BKS dengan berfalsafah mengatakan dalam tulisan “Lebaran” (Sipatahoenan, 24 November 1938): “Aja lebaran hade pamake, soetji dosa perdosa, asal ge AING mah AING, euweuh koeta euweuh kitoe. Ribrib soteh kadieuna oesoem badjoe, badjoean deui, djaman sembah sembahan deui” (Ada lebaran bagus berpakaian, suci dari dosa-dosa, asalnya AKU ya AKU, tidak ada yang begini dan begitu. Kehibukan lebaran ya pada zaman kemudian, musim baju berbaju lagi, zaman sembah-sembahan lagi).
Untuk keperluan baju atau pakaian lebaran, sejak lama toko-toko bahan pakaian atau toko pakaian berlomba-lomba mengiklankan barang dagangannya. Misalnya Toko De Maan di Pasar Baroe 60, Bandoeng, yang mengadakan obral khusus untuk bulan Puasa (Sipatahoenan, 28 November 1935). Kemudian ada Toko Padang di Groote Postweg Oost 245F-245G, Bandoeng (Sipatahoenan, 4 Desember 1937), Toko Halim di Wester Passar Straat No. 14-16 yang menyediakan berbagai kain batik (Sipatahoenan, 2 November 1939), berbagai jenis kain di Toko Europa, Pasar Baroe 67-69, Bandoeng (Sipatahoenan, 1 Oktober 1941) dan De Nieuwe Bazaar di Pasar Baroe No. 102, Bandoeng (Sipatahoenan, 8 Oktober 1941).

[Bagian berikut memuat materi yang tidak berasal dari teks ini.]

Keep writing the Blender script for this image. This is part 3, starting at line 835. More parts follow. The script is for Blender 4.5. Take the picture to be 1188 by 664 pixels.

Dalam masa-masa demikian, tentu saja bagi orang yang tidak punya mengharapkan uluran tangan para dermawan seperti dr. Soehodo dan nyonya yang membagi-bagikan baju, zakat fitrah, berbagai makanan di Armenhuis Pasoendan, Tasikmalaya, dalam berita “Lebaran djeung noe Mariskin” (Sipatahoenan, 29 November 1938). Dan umumnya orang tidak mengharapkan kenaikan harga bahan baku baju untuk berlebaran seperti dalam suasan Perang Dunia Kedua (“Oendakna harga barang2”, Sipatahoenan, 6 Oktober 1941).
Keterangan foto:
Toko De Maan mengadakan obral khusus untuk bulan Puasa sejak 25 November 1935. Sumber: Sipatahoenan, 28 November 1935.